Christine Le Fort

(Cliquez ici pour visionner quelques-unes de ses œuvres)

Christine et toutes ses vies

Ma sœur est folle.

Depuis toujours c’est l’impression qu’elle me donne, même si ça ne veut rien dire du tout (qui suis-je pour dire qu’elle est plus folle que moi ?). Mais sa force créative est redoutable, sa boulimie affolante, et quand elle se lance dans une entreprise quelle qu’elle soit, difficile d’en imaginer la fin. Ma sœur a plusieurs vies et elle n’a pas fini de les épuiser.

Le jour où elle a commencé à peindre, j’ai failli rire. Qu’est-ce qu’elle inventait encore ? De quoi venait-elle se mêler alors qu’elle avait jeté son dévolu depuis longtemps sur l’activité artistique qui l’avait si longtemps empêchée de sombrer ou de mourir tout à fait : la danse ?

Les vies de ma sœur n’ont rien de linéaire et si la danse l’a sauvée tant de fois des gouffres dans lesquels elle aurait pu tomber, elle lui a aussi fait perdre de belles plumes, à se demander si elle arriverait à s’en remettre. Le jour où elle s’est mise à peindre, donc, je me suis demandé ce que ça allait donner et, soyons franc, je craignais le pire. Je ne voyais pas comment ni avec quoi elle allait remplir ces espaces vierges d’autant plus qu’elle les avait choisis grands : plus fresque que miniature ; je ne voyais pas ce qu’elle allait trouver à raconter qui soit compréhensible, ou touchant, ou simplement intéressant.

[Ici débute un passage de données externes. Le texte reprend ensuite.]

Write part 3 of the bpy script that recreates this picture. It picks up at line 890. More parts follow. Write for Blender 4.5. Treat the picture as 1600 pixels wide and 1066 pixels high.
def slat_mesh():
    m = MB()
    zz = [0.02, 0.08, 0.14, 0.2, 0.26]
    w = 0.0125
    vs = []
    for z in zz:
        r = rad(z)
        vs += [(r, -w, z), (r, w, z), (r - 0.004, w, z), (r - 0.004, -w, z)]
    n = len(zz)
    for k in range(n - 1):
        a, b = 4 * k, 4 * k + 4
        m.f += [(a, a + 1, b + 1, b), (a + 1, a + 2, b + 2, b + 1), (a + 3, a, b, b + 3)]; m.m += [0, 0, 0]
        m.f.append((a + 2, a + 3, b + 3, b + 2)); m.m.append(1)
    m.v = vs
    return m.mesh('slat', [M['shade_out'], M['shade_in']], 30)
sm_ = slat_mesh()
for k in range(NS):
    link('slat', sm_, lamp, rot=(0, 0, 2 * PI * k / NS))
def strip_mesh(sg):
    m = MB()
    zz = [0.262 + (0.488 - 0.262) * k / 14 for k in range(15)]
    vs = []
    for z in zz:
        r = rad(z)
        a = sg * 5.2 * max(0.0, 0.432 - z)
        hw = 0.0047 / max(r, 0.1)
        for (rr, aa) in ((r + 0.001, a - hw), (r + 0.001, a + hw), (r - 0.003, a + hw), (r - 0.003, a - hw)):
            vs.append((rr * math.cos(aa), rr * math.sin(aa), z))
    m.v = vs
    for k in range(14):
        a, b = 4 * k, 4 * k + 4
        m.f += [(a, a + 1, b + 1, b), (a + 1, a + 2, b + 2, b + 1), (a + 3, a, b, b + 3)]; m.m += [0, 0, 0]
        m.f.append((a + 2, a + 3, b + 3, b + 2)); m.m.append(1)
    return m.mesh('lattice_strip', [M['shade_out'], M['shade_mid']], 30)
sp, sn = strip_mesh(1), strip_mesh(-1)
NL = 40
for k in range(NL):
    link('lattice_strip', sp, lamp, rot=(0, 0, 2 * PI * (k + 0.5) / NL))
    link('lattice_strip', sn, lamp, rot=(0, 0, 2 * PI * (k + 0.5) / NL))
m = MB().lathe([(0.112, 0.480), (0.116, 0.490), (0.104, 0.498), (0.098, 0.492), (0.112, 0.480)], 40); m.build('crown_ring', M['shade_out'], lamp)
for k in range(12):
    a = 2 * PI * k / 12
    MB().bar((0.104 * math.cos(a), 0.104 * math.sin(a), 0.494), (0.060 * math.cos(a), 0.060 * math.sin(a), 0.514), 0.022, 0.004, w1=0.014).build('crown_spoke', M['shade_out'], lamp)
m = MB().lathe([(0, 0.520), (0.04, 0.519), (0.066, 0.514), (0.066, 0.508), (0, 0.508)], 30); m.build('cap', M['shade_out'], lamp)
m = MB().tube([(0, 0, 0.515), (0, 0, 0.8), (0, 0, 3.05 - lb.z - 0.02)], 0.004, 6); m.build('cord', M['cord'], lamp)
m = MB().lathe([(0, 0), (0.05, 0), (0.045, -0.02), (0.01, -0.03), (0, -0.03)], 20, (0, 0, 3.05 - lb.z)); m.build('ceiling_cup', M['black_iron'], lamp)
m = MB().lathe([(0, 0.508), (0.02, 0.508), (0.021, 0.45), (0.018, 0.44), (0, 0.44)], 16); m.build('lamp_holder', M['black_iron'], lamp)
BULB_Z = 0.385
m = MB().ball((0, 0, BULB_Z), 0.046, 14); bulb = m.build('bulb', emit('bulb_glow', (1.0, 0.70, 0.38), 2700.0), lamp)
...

Pourtant dès la première minute elle n’a pas hésité : elle a occupé l’espace de la toile avec un aplomb étonnant, et si le résultat avait quelque chose de trop décoratif peut-être, une chose était claire : elle n’avait pas peur et s’était approprié l’outil. Après avoir rempli un nombre incalculable de mètres carrés, avec grands gestes du bras et palette de carreleur, elle a tout arrêté d’un coup. Comme elle avait arrêté l’alcool un jour d’août 1997 sans l’aide de personne, après des dizaines d’années d’addiction aussi affolante qu’assumée. Hop, du jour au lendemain. L’exploration était achevée. On passait à autre chose.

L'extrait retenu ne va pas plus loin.